MOUNT VERNON — Browsing the Knox Time collection of photographs on Facebook, I noticed a picture that had been posted asking for estimations of the date.
The picture featured a young man with his bicycle in front of a painted window identifying the Mount Vernon Post Office. But it’s not the current post office, a structure built during the Great Depression in the 1930s.
The first post office for the newly established town was started in 1809. Postmaster Gilman Bryant was also the entire roster of employees for this early operation, which was located in Bryant’s general store at the corner of South Main and Gambier Streets.
Over the years, the post office drifted from store to store as different shopkeeps took on the job of postmaster. Later, it stayed for longer periods in various other host buildings.
In 1897, the post office moved into the Masonic Temple Building on the square, where it remained for almost 20 years. From 1916 until the current structure was built, the office was at the intersection of West Gambier Street and Plum Alley, at the rear of the building which held the A. A. Dowds Dry Goods Company, which later moved and became the Dowds-Rudin store.
Later, a new building was built on this original site, becoming the Kresge Store.
So we know some of the potential earlier locations. This picture must date from before 1933, when the new post office opened at the corner of West High and Mulberry.
What about that bike? Guesses on Knox Time chimed in with everything from the 1890s to the 1950s. The lamp on the front of the bike, though, is a carbide lamp, the sort of lamp that was popular before battery-operated lamps.
Carbide lamps fell out of favor in the United States following a mining explosion in 1932 caused by the lamps, which actually burned acetylene gas emitted by calcium carbide pellets chemically reacting with water. That confirms this picture as almost certainly preceding the 1930s.
Additionally, many bicycles made from 1920 onward begin to feature more curving framework, reflecting the Art Deco style of the times. High speed bicycles, however, keep much of this classic design today.

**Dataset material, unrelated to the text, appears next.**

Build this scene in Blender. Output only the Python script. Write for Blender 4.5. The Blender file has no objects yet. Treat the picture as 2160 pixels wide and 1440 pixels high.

The young man in this photo may have needed to move fast, and this bike would do it. But by the 1930s, even most straight framed bikes had curved supports. Again, that pushes this back into the 1920s, at least.
Perusing vintage bicycles at length proves that it’s hard to say for sure what the bicycle’s make is. The vehicle is definitely in the style of the popular Pierce Bicycles that were made in Buffalo, New York, from around 1890 to 1930. That was the company who started an even more successful branch building Pierce-Arrow automobiles.
Their vintage bikes are often mistakenly identified on the Internet as “Pierce-Arrow” bikes, but as far as I could determine, there never was any such thing. The Pierce bicycle logo did feature an arrow, but only the automobiles were specifically branded “Pierce-Arrow.”
But this bicycle doesn’t look exactly like any of the Pierces I examined on an admittedly limited search of sources. A number of other companies made knock-offs of the Pierce bikes. One such company was Racycle (“Race-cycle,” get it?) which was based in Middletown, Ohio.
While their design in the early 1900s was similar to Pierce, they featured an unusually large gear to operate the chain, which doesn’t match this bike. Another company, Triumph, made a similar bike, which they then used as the basic frame for their first motocycles, which became their main activity. The bicycles named after and made in Shelby, Ohio, are in the same general mode.
Examination of this bicycle’s crank gear led me to the closest match I could find: Ranger, a bicycle manufacturer in Chicago, Illinois. Their bikes featured similar diamond-shaped spokes on the gear that we see in this photo. But it’s not the same. And perusal of literally hundreds of vintage cranks did not turn up one identical to what is seen in this photo.
A local specialty?
Very possible. It’s also possible that this young man mixed and matched parts to create his perfect bike. If there are any bicycle experts out there who wish to chime in, please do.
I know little about vintage bicycles and am purely approaching this as a learning exercise.
In the end, the combination of carbide lamp, early frame style, and the style of the young man’s boots, trousers, shirt, and hat lead me to estimate that this photograph dates from between 1900 and 1920. But the brick seen on this post office building does not match the grand stone of the Masonic Temple building, where the post office was from 1897 to 1916.
Additionally, look closely at the reflections in the window. You don’t see the trees of Public Square, you see the reflection of another building across the street, in this case, most likely the Mount Vernon Candy Kitchen, a dark brick building with white trim.
Therefore, I propose that the most accurate date we can estimate for this picture is 1916 to 1920, and that it was taken in front of the post office located on the corner of West Gambier Street and Plum Alley, in the rear of the Dowds Dry Goods store, ironically in more or less the same spot where Gilman Bryant had Mount Vernon’s original post office just over 100 years earlier.